Requirements ->
Reproduce the listing below without changes, except that pictures are left out.

Collected material ->
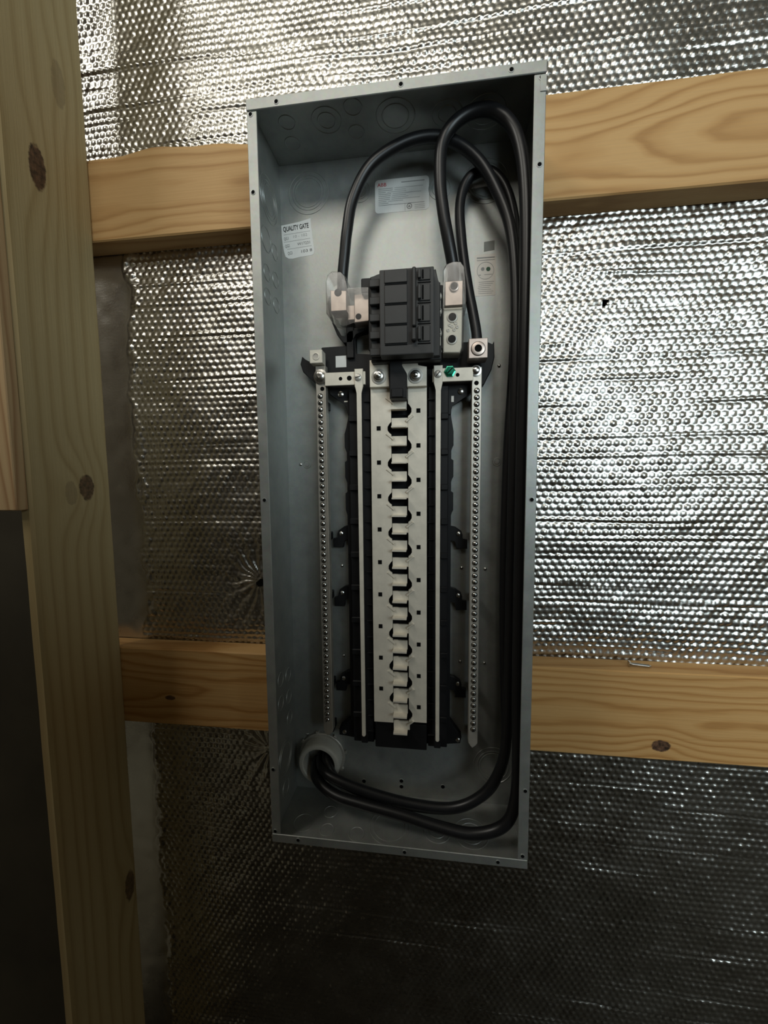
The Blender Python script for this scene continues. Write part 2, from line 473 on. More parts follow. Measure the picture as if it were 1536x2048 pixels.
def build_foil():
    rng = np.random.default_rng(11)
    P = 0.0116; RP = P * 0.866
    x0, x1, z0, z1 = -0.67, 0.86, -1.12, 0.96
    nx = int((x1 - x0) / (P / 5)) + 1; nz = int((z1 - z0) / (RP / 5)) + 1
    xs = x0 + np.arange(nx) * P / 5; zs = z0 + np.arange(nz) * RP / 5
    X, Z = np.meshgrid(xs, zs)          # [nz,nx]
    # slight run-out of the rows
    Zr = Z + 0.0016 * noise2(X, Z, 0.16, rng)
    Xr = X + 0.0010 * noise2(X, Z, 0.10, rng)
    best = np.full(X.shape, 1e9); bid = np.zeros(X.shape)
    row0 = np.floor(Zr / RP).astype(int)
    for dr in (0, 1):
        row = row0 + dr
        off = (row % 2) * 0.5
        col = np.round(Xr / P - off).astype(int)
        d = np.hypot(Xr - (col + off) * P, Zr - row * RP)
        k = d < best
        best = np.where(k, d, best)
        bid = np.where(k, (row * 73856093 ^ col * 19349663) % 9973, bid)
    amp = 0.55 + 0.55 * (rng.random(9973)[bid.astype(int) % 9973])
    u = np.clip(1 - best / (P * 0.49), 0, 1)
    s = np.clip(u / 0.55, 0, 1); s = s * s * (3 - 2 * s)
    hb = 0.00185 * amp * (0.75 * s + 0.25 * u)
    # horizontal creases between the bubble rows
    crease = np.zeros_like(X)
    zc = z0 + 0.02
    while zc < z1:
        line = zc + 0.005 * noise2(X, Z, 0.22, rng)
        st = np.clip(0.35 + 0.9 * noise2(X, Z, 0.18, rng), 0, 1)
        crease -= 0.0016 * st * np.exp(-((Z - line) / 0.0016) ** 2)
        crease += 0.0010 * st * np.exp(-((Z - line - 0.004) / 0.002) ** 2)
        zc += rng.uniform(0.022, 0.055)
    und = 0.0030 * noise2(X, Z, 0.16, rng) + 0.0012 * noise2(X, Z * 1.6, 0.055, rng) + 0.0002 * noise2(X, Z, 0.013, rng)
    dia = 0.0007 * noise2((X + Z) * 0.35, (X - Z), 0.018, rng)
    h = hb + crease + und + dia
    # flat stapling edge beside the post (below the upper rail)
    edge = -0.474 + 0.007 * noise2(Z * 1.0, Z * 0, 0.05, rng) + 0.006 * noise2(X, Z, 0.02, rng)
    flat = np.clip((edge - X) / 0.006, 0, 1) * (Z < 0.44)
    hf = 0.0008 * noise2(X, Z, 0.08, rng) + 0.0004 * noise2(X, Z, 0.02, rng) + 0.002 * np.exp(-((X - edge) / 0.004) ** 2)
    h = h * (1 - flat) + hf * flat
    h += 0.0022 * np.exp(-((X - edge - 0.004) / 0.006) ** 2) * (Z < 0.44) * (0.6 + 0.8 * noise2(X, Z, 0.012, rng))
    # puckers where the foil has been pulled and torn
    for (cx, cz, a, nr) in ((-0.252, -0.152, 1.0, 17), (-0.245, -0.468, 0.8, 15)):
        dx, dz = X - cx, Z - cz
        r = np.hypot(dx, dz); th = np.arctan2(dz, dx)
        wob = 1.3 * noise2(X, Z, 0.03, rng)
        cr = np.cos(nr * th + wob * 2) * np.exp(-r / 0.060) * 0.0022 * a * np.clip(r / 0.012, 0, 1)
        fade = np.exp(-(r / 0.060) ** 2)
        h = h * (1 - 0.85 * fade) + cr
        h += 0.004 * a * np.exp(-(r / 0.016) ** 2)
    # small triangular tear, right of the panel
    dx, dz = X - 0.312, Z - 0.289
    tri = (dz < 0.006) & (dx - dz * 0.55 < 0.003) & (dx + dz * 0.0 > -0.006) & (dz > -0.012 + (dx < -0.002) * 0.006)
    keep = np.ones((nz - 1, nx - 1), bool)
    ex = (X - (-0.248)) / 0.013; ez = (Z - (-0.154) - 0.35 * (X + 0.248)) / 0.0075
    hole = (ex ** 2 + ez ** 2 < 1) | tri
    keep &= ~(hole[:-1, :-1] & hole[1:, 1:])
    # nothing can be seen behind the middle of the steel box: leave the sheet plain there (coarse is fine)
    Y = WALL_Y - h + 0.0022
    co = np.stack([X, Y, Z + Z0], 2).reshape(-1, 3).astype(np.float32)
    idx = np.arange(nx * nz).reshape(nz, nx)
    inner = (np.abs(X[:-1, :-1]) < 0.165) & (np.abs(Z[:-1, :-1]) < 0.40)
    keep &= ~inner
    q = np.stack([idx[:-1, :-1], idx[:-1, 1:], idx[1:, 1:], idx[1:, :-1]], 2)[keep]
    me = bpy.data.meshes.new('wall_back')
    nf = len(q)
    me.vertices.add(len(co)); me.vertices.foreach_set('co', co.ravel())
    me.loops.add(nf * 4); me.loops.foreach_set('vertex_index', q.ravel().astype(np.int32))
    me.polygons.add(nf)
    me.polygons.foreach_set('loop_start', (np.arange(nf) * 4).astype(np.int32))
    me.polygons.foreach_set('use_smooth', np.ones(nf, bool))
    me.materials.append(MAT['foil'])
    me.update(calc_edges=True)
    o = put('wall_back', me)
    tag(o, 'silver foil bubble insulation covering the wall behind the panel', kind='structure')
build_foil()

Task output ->
The Blender Python script for this scene continues. Write part 2, from line 473 on. More parts follow. Measure the picture as if it were 1536x2048 pixels.
def build_foil():
    rng = np.random.default_rng(11)
    P = 0.0116; RP = P * 0.866
    x0, x1, z0, z1 = -0.67, 0.86, -1.12, 0.96
    nx = int((x1 - x0) / (P / 5)) + 1; nz = int((z1 - z0) / (RP / 5)) + 1
    xs = x0 + np.arange(nx) * P / 5; zs = z0 + np.arange(nz) * RP / 5
    X, Z = np.meshgrid(xs, zs)          # [nz,nx]
    # slight run-out of the rows
    Zr = Z + 0.0016 * noise2(X, Z, 0.16, rng)
    Xr = X + 0.0010 * noise2(X, Z, 0.10, rng)
    best = np.full(X.shape, 1e9); bid = np.zeros(X.shape)
    row0 = np.floor(Zr / RP).astype(int)
    for dr in (0, 1):
        row = row0 + dr
        off = (row % 2) * 0.5
        col = np.round(Xr / P - off).astype(int)
        d = np.hypot(Xr - (col + off) * P, Zr - row * RP)
        k = d < best
        best = np.where(k, d, best)
        bid = np.where(k, (row * 73856093 ^ col * 19349663) % 9973, bid)
    amp = 0.55 + 0.55 * (rng.random(9973)[bid.astype(int) % 9973])
    u = np.clip(1 - best / (P * 0.49), 0, 1)
    s = np.clip(u / 0.55, 0, 1); s = s * s * (3 - 2 * s)
    hb = 0.00185 * amp * (0.75 * s + 0.25 * u)
    # horizontal creases between the bubble rows
    crease = np.zeros_like(X)
    zc = z0 + 0.02
    while zc < z1:
        line = zc + 0.005 * noise2(X, Z, 0.22, rng)
        st = np.clip(0.35 + 0.9 * noise2(X, Z, 0.18, rng), 0, 1)
        crease -= 0.0016 * st * np.exp(-((Z - line) / 0.0016) ** 2)
        crease += 0.0010 * st * np.exp(-((Z - line - 0.004) / 0.002) ** 2)
        zc += rng.uniform(0.022, 0.055)
    und = 0.0030 * noise2(X, Z, 0.16, rng) + 0.0012 * noise2(X, Z * 1.6, 0.055, rng) + 0.0002 * noise2(X, Z, 0.013, rng)
    dia = 0.0007 * noise2((X + Z) * 0.35, (X - Z), 0.018, rng)
    h = hb + crease + und + dia
    # flat stapling edge beside the post (below the upper rail)
    edge = -0.474 + 0.007 * noise2(Z * 1.0, Z * 0, 0.05, rng) + 0.006 * noise2(X, Z, 0.02, rng)
    flat = np.clip((edge - X) / 0.006, 0, 1) * (Z < 0.44)
    hf = 0.0008 * noise2(X, Z, 0.08, rng) + 0.0004 * noise2(X, Z, 0.02, rng) + 0.002 * np.exp(-((X - edge) / 0.004) ** 2)
    h = h * (1 - flat) + hf * flat
    h += 0.0022 * np.exp(-((X - edge - 0.004) / 0.006) ** 2) * (Z < 0.44) * (0.6 + 0.8 * noise2(X, Z, 0.012, rng))
    # puckers where the foil has been pulled and torn
    for (cx, cz, a, nr) in ((-0.252, -0.152, 1.0, 17), (-0.245, -0.468, 0.8, 15)):
        dx, dz = X - cx, Z - cz
        r = np.hypot(dx, dz); th = np.arctan2(dz, dx)
        wob = 1.3 * noise2(X, Z, 0.03, rng)
        cr = np.cos(nr * th + wob * 2) * np.exp(-r / 0.060) * 0.0022 * a * np.clip(r / 0.012, 0, 1)
        fade = np.exp(-(r / 0.060) ** 2)
        h = h * (1 - 0.85 * fade) + cr
        h += 0.004 * a * np.exp(-(r / 0.016) ** 2)
    # small triangular tear, right of the panel
    dx, dz = X - 0.312, Z - 0.289
    tri = (dz < 0.006) & (dx - dz * 0.55 < 0.003) & (dx + dz * 0.0 > -0.006) & (dz > -0.012 + (dx < -0.002) * 0.006)
    keep = np.ones((nz - 1, nx - 1), bool)
    ex = (X - (-0.248)) / 0.013; ez = (Z - (-0.154) - 0.35 * (X + 0.248)) / 0.0075
    hole = (ex ** 2 + ez ** 2 < 1) | tri
    keep &= ~(hole[:-1, :-1] & hole[1:, 1:])
    # nothing can be seen behind the middle of the steel box: leave the sheet plain there (coarse is fine)
    Y = WALL_Y - h + 0.0022
    co = np.stack([X, Y, Z + Z0], 2).reshape(-1, 3).astype(np.float32)
    idx = np.arange(nx * nz).reshape(nz, nx)
    inner = (np.abs(X[:-1, :-1]) < 0.165) & (np.abs(Z[:-1, :-1]) < 0.40)
    keep &= ~inner
    q = np.stack([idx[:-1, :-1], idx[:-1, 1:], idx[1:, 1:], idx[1:, :-1]], 2)[keep]
    me = bpy.data.meshes.new('wall_back')
    nf = len(q)
    me.vertices.add(len(co)); me.vertices.foreach_set('co', co.ravel())
    me.loops.add(nf * 4); me.loops.foreach_set('vertex_index', q.ravel().astype(np.int32))
    me.polygons.add(nf)
    me.polygons.foreach_set('loop_start', (np.arange(nf) * 4).astype(np.int32))
    me.polygons.foreach_set('use_smooth', np.ones(nf, bool))
    me.materials.append(MAT['foil'])
    me.update(calc_edges=True)
    o = put('wall_back', me)
    tag(o, 'silver foil bubble insulation covering the wall behind the panel', kind='structure')
build_foil()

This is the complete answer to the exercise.